С 1835 года все три гранильные фабрики -Петергофская, Екатеринбургская и Колыванская - стали называться императорскими и работать только на потребу царского двора.
С середины XIX столетия уральский камень уже официально выходит на мировую арену: в 1851 году Россия впервые участвует во Всемирной выставке, которая проходит в Лондоне. Представленные на ней изделия из уральского камня приводят в восторг посетителей выставки. О знаменитой вазе из калканской яшмы, начатой еще в 1823 году Яковом Коковиным и законченной к 1851 году Гаврилой Налимовым, писали так: «Это изящное изделие фабрики (Екатеринбургской) , стоящее многолетних трудов и соразмерных расходов, можно назвать единственным в своем роде как по необыкновенной твердости и величине камня, так и по отличной работе; она заслуживает особого внимания в особенности и потому, что никогда и нигде подобного изделия приготовлено не было». После закрытия выставки вазу эту снова привезли в Зимний дворец, где она и в наши дни украшает один из дворцовых залов.
Не меньшее восхищение вызвал в Лондоне и уральский малахит. Одна из газет того времени писала: «Малахитовые изделия... приводили в восторг и удивление всемирную публику, толпами теснившуюся в русском отделе, чтобы видеть это чудо... Переход от брошки, которую украшает малахит как драгоценный камень, к колоссальным дверям казался непостижимым: отказывались верить, что эти двери сделаны из того же самого материала, который привыкли считать драгоценным».
С этого времени на всех всемирных выставках, в которых Россия принимала участие, непременно экспонировались изделия из уральского цветного камня.
На Венской выставке 1873 года в Русском отделе уже представили «32 каменных вещи», среди которых находилась и большая орлецовая ваза.

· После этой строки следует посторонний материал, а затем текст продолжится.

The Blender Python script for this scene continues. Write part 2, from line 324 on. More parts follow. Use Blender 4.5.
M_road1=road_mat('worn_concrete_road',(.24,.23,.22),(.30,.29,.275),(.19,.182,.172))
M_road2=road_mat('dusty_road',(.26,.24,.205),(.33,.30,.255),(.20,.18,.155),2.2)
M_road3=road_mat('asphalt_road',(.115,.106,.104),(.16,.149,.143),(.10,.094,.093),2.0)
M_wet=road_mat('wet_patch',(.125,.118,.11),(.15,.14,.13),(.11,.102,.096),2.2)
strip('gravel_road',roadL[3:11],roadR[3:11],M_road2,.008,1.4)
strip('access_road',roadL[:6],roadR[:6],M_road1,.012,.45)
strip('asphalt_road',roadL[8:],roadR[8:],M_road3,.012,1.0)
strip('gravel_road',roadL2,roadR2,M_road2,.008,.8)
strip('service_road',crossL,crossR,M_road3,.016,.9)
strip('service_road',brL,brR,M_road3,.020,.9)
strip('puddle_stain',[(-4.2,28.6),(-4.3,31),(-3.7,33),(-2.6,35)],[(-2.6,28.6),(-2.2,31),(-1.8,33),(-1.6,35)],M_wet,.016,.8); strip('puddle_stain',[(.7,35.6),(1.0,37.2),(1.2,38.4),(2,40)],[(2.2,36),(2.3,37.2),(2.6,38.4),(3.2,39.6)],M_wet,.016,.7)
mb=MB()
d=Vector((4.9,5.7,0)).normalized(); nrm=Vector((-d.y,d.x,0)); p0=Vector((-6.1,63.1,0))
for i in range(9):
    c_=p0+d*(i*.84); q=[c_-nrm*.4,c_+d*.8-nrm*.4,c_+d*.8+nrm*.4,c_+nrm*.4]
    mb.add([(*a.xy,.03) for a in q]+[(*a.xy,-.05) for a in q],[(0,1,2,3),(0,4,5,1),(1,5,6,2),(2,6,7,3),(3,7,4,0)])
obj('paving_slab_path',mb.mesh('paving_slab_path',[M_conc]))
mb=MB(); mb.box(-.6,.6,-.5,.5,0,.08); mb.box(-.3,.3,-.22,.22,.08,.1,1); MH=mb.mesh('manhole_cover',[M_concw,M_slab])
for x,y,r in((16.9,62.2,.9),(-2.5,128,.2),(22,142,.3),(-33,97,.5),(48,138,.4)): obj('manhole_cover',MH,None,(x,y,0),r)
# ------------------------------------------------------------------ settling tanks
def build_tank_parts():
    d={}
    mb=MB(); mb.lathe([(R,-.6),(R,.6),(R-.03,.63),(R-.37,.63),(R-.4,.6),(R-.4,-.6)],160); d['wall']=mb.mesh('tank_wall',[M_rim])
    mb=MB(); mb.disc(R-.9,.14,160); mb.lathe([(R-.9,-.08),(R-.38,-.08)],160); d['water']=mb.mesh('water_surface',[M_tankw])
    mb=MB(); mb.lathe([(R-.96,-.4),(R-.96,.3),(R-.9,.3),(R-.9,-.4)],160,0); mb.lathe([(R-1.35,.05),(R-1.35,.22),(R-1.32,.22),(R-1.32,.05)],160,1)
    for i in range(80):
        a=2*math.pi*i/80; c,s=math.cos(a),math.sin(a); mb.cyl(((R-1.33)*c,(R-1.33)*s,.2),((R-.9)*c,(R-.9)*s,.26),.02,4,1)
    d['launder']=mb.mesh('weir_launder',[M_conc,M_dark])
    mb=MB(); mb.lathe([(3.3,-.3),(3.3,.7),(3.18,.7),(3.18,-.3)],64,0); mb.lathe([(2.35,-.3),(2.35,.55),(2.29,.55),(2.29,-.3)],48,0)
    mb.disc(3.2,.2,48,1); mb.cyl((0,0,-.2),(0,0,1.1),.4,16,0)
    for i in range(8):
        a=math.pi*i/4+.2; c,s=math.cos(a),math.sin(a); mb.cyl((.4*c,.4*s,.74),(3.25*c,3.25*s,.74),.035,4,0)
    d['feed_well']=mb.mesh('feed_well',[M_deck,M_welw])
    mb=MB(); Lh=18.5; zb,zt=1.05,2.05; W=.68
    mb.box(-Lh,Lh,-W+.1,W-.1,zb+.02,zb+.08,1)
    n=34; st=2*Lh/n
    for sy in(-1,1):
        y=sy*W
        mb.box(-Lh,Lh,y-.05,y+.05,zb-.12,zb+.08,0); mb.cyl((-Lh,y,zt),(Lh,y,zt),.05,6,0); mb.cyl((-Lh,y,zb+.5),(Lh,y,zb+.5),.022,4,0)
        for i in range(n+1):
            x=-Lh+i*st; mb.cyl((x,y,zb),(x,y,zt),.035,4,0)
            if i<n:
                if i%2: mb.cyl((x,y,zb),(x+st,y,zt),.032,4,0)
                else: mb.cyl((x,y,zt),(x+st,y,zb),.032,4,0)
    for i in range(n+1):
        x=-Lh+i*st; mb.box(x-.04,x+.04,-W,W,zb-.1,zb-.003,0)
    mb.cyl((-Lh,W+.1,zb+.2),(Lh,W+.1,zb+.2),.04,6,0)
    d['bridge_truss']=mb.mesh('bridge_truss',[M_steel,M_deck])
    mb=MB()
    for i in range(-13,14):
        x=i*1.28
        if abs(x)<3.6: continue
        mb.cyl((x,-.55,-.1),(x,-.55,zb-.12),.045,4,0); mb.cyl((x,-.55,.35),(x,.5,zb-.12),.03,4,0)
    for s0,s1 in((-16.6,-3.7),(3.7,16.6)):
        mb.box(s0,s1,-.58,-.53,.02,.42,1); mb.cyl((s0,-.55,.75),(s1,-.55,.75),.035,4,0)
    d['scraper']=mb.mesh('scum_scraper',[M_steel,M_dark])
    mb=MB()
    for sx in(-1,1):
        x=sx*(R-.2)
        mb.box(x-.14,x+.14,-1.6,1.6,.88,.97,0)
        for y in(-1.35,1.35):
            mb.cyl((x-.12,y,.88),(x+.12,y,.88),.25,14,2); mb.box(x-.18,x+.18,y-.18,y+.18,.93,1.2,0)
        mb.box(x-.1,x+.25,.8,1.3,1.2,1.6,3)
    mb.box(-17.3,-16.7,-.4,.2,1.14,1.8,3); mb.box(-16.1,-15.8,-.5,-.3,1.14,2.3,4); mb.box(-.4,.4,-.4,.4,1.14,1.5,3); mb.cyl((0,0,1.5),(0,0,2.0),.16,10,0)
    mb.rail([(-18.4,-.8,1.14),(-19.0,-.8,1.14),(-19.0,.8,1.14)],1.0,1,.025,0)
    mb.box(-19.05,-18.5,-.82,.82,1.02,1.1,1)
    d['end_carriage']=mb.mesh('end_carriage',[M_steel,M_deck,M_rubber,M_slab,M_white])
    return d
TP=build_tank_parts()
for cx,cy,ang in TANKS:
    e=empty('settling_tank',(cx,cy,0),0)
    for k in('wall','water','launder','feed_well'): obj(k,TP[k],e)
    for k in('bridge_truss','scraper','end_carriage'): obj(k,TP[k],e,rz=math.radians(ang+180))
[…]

Не только изделия, но и сами натуральные цветные камни вызывали интерес у посетителей всемирных выставок. Поэтому, готовясь, например, к выставке в Стокгольме, Кабинет в начале 1897 года потребовал от директора Екатеринбургской фабрики В. В. Мостовенко прислать «куски малахита и пород, содержащих топазы, бериллы и т. д... вместе с кусками орлеца и яшм», «причем желательно, чтобы половина этих кусков была отшлифована, а другая оставалась в натуральном виде».
Очевидно, интерес к натуральным камням оказался настолько велик, что через два года В. В. Мостовенко сам пишет Кабинету: «На Парижскую выставку 1900 года я предлагал бы пещеру, стены которой сделать из пород, сопровождающих изумруды и александриты; между этими породами должны проходить жилы этих минералов; внутри пещеры поместить разные вазы и другие вещи...»
После всемирных выставок часть каменных экспонатов возвращалась в Эрмитаж и в петербургские дворцы, а часть так и оставалась за границей.
Среди многочисленных произведений, созданных в конце XIX и начале XX столетия из уральских камней, но предназначенных не для дворцового убранства эрмитажных залов, особого упоминания заслуживают по крайней мере три: карта Франции для Парижской выставки 1900 года, орлецовый саркофаг для Петропавловского собора и различные украшения для храма Воскресения.